The older of the two terms is the one that has genearally been viewed until recently as an insulting term used by outsiders. That would be Wahhabist. The term has a very specific historical meaning and context. It refers to Mohammed ibn Wahhab, who in around 1740 met with a tribal sheikh under a palm tree in central Saudi Arabia near present day Riyadh named Mohammed ibn Saud. That is, the first guy was Mohammed Son of Wahhab and the second was Mohammed Son of Saud. They formed an alliance that remains to this day, between their two families, with the Wahhab family over time coming to be known as the al Sheikhs. Of the wives of the founder of modern Saudi Arabia, Abdulaziz, the one from the al Sheikhs provided him with by far the smartest and most revered of his 43 sons, the late King Faisal, who was assassinated in the 1970s by a crazed nephew. His sons are among the most powerful people in Saudi Arabia, with one of them, Saud al Faisal, serving as Foreign Minister since the late 1970s, making him the longest serving person in such a position in the world. It is he more than any other who has pulled together the group of Sunni nations backing the US "war on Daesh." In any case, the descendants of Mohammed ibn Saud would become the modern Saudi royal family, named for the father of this man who allied with Mohammed ibn Wahhab, from whom the name "Wahhabist" came.
So, Mohammed ibn Wahhab was an advocate of imposing the strictest of the four Sunni sharias (legal codes) upon the world, the Hanbali code, which only recognizes sayings from the Qur'an and a limited set of Hadith, or reported sayings of the Prophet Muhammed, as being the basis for laws, no use of precedents or judicial reasoning as allowed in the other three sharias: Hanafi, Melki, and Shafi, with the Hanafi generally viewed as the most "liberal" and the one dominant in the Ottoman Empire and its successor states. This very strict code is in place in Saudi Arabia and also in Qatar and is both very anti-Sufi, meaning against worshipping saints or grave sites, with the destruction of these something that Daesh has been known for, as well as being very anti-Shi'i, something else Daesh has been known for. However, even while the Saudis have spread Wahhabist philosophy through madrassas (schools) they have funded in many places, including in Pakistan and Afghanistan, where the Taliban were heavily influenced by their views, which are also very strict about what women can do (who are not allowed to drive in Saudi Arabia), the current Wahhabist Saudis are now opposing Daesh because Daesh opposes them and calls for their overthrow so that the Caliph, Abu Bakr al-Baghdadi, can rule the holy cities of Mecca and Medina.
BTW, while now some in central Saudi Arabia have begun to accept being called "Wahhabist," they have long preferred to be called "Muwahideen," which is usually translated as "Unitarian," although "strict monotheist" would probably be more accurate and avoid the amusing comparison with the highly liberal religious group that carries that name in English speaking nations.
Curiously, the Salafis originally were a somewhat liberal group, appearing in Egypt in the mid-19th century with a goal to reform Islam so that it could deal with the modern world.
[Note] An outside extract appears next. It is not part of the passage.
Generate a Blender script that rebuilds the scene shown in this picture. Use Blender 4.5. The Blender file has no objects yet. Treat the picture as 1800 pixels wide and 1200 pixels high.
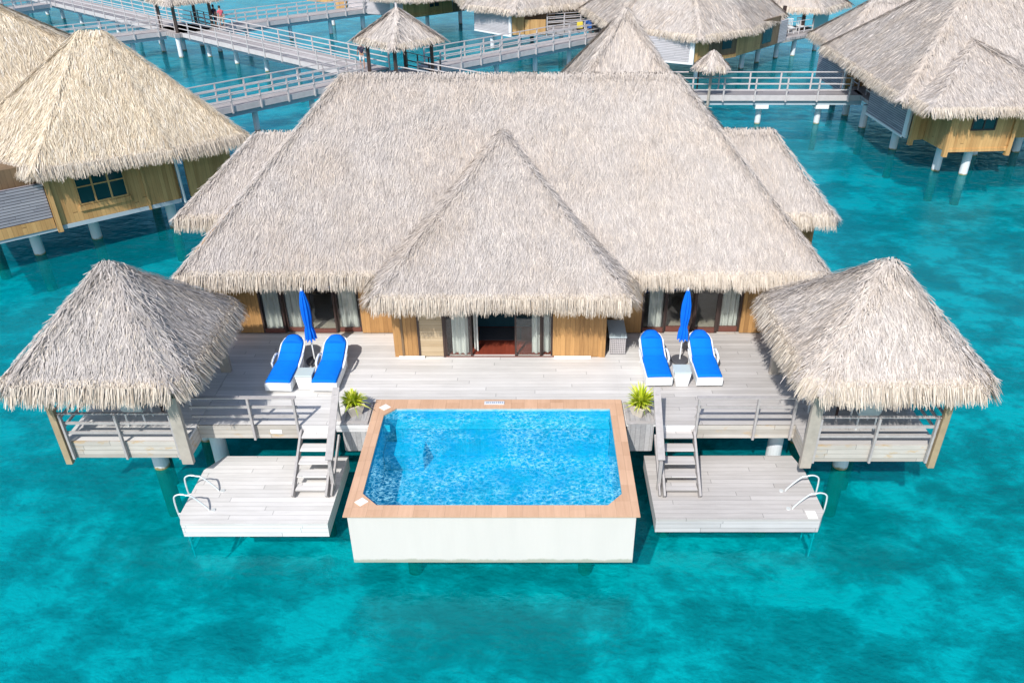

Its initial enemy was the decaying Ottoman Empire, which ruled Egypt at the time, and some of its early leaders included Jamal al-Din, Muhammed Abduh, who long taught at Cairo's al-Azhar University, and Rishda Rida, who founded a newspaper, al-Mana, which he edited until his death in 1935. In this early period it encouraged accepting much of modern science, such as evolution, and so on, and had much influence in Libya and Tunisia, as well as some other areas. It differed from Wahhabism in not accepting any particular Sunni sharia. However, it also used much rhetoric that encouraged going back to the earliest days of Islam for pure interpretations, and "Salaf" refers to the original generations of Muslims. It also had an anti-Sufi and anti-Shi'i bias, making it potentially an ally of the Wahhabis.
It was during the mid-20th century that Salafism in Egypt became more fundamentalist and less liberal, largely under the influence of Sayyid Qutub, also a leader of the Ikhwan, the Muslim Brotherhood, although today these are two distinct political currents, with Salafist parties in Egypt more radical and fundamentalist than the Ikhwan, who won an election after the overthrow of Mubarak, only to be later overthrown by the military, now in power again. Anyway, it was opposing the original military leader of modern Egypt, the pan-Arab nationalist socialist Nasser, that pushed Qutub and Egyptian Salafis towards a more fundamentalist position.
The link with Wahhabism came during this period when Nasser was in conflict with the Saudis during the 1960s. Many Salafis fled to Saudi Arabia, including Qutub's brother, where many became school teachers, the Saudis sorely lacking in educated people able to do this. This led to a Salafist influence in Saudi Arabia, as well as a counter influence from Saudi Wahhabism on those Salafis, which would get carried back to Egypt and in to other areas of the world. It is this that leads some to simply declare that the two are one and the same, despite their distinct historical roots and some remaining differences between them in different places.
I shall note that one view is that Wahhabism is now a branch of Salafism, the latter now the broader category, with at least a dozen different groups around the world identifying themselves as Salafi, with a majority of these officially pacifist. Needless to say, this latter does not apply to Daesh.
I would also note that beheadings occur in Saudi Arabia. However, these occur only as punishment for specific crimes, particularly murder, as laid out in the Hanbali sharia. Daesh seems to like to behead people just for propaganda purposes or whatever.
Anyway, that is all I have to say for now, folks.